Fashion week in Paris and after a display of pink and purple mini-dresses in an elegant apartment near the presidential palace, an assistant wheels out a rack bearing two very different creations: black abaya.
The billowing gowns to cover the body have been made for the Saudi market by Paris-based couturier Adam Jones.
As France considers banning full facial veils such as the niqab and the full cloak and veil or burqa, which French President Nicolas Sarkozy has said is not welcome in the country, the fact that it is a major exporter of couture abaya may seem odd.
But that is just one of the many contradictions exposed by the latest clash between secularism and religion in the home of Europe’s largest Muslim community.
“If someone tells me, ‘design an abaya,’ why not, I’m proud of that. It’s just a garment,” haute couture designer Stephane Rolland, who has made many abaya for Middle Eastern clients, said backstage after his fashion show in Paris.
When asked about the broader debate whether veils are a sign of subservience and should be outlawed, his confidence wavered.
“I don’t want to speak about religion, that’s a different subject. But I don’t want to cover the woman — alas, I don’t want to think about that,” he said before turning away.
While French designers are wooing Saudi clients in airy showrooms, across town in the working-class neighborhood of Belleville the picture is very different.
“If you wear the veil, you get insulted and attacked all the time, you get called a terrorist,” said Ikram Es-Salhi, a 20-year-old student standing outside the Zeina Pret-A-Porter shop that sells mass-produced headscarves, tunics and abaya.
‘ISLAMOPHOBIA’
Es-Salhi wears a long brown veil that covers her head and body but leaves her face open. She would like to wear the full niqab, but it is banned at her college.
She already switched from her preferred course of study, nursing, to languages and sociology as nurses are not allowed to wear veils.
She and her friend Aichatou Drame, who wears an ample white headscarf, decided to veil themselves three years and two weeks ago, respectively.
Their families were against it, worrying it will cause them trouble.
Many feminists not only in the West see the veil as an expression of a spreading ideology that wants to hide and silence women, undoing years of struggle for women’s rights.
But as educated French women from immigrant families, Es-Salhi and Drame reject the notion that this debate is about women’s rights.
“The real reason for this is Islamophobia,” said Es-Salhi, trembling with anger. “There are a lot more sisters who are wearing the veil now. If the niqab is banned, they will just stay at home or emigrate to the US, to Britain, to Morocco.”
For them, the main problems of Muslim women in France are not the veil but discrimination and unemployment among young people from immigrant families.
France does not release data on unemployment for certain ethnic groups, but the Organization for Economic Co-operation and Development in May highlighted discrimination against youths of North African and black African origin as a major problem in its labor market.

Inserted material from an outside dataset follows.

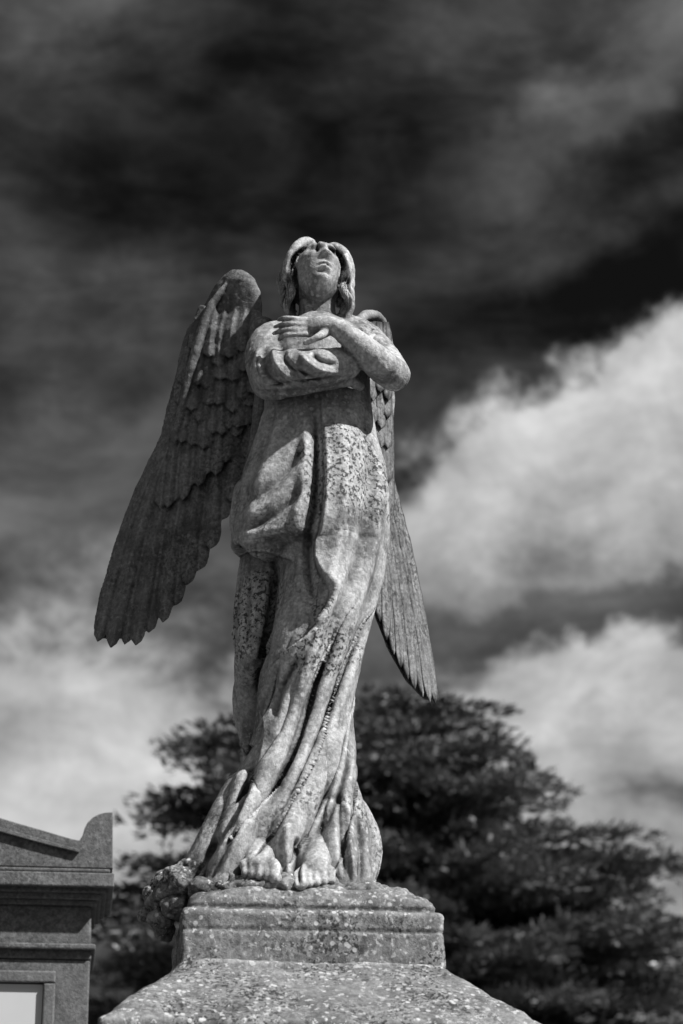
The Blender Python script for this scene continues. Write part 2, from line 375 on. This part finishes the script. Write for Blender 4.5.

Others see the full veil itself as a problem.
Ni Putes Ni Soumises (“Neither Whores nor Submissives”), an organization promoting women’s rights in France’s multi-ethnic suburbs, has called the burqa an “open-air prison” and said extremists were taking women’s bodies hostage.
Mayors from various French cities have said more veiled women are turning up at wedding ceremonies or at schools to pick up their children, refusing to bare their faces even for identification.
There are no official statistics, but the anecdotal evidence was enough to prompt parliament to start a six-month inquiry into the spread of the niqab and the burqa this month.
TESTING THE REPUBLIC?
“Make no mistake, the burqa is a political debate, not a religious one. Extremists are once again testing the Republic,” said Jean-Francois Cope, a senior member of the ruling UMP party, in an interview with Le Parisien newspaper.
Several UMP members want it banned.
The row is reminiscent of a debate over headscarves worn in state schools, which resulted in a ban in 2004 based on the separation between state and religion.
As then, the debate itself has grown far beyond the problem that sparked it. The powder-blue Afghan burqa, a tent-like garment that covers women from top to toe, is in fact rare here, and even the niqab is not often seen.
At Zeina Pret-A-Porter, the shopkeeper says very few customers buy it, though she readily retrieves a typical cloth niqab and demonstrates how it is worn: either with one layer covering the face, leaving a slit for the eyes, or with two layers down, so the eyes are hidden behind black gauze.
From the outside, the full niqab presents an impenetrable black front. From the inside, the gauze allows a limited view of the world.
But even those who find the garment odious do not necessarily believe a ban is the best way to get rid of it.
In Afghanistan, where the Taliban once ordered women to cover up, Suraya Pakzad, executive director of the Voice of Women organization, says she agrees with Sarkozy’s view that the burqa is a bad thing, but disagrees with his conclusion.
“I am against the burqa being imposed by force. But what Mr Sarkozy is saying is another type of enforcement on women. No one should be able to compel someone to dress in a certain way,” she said.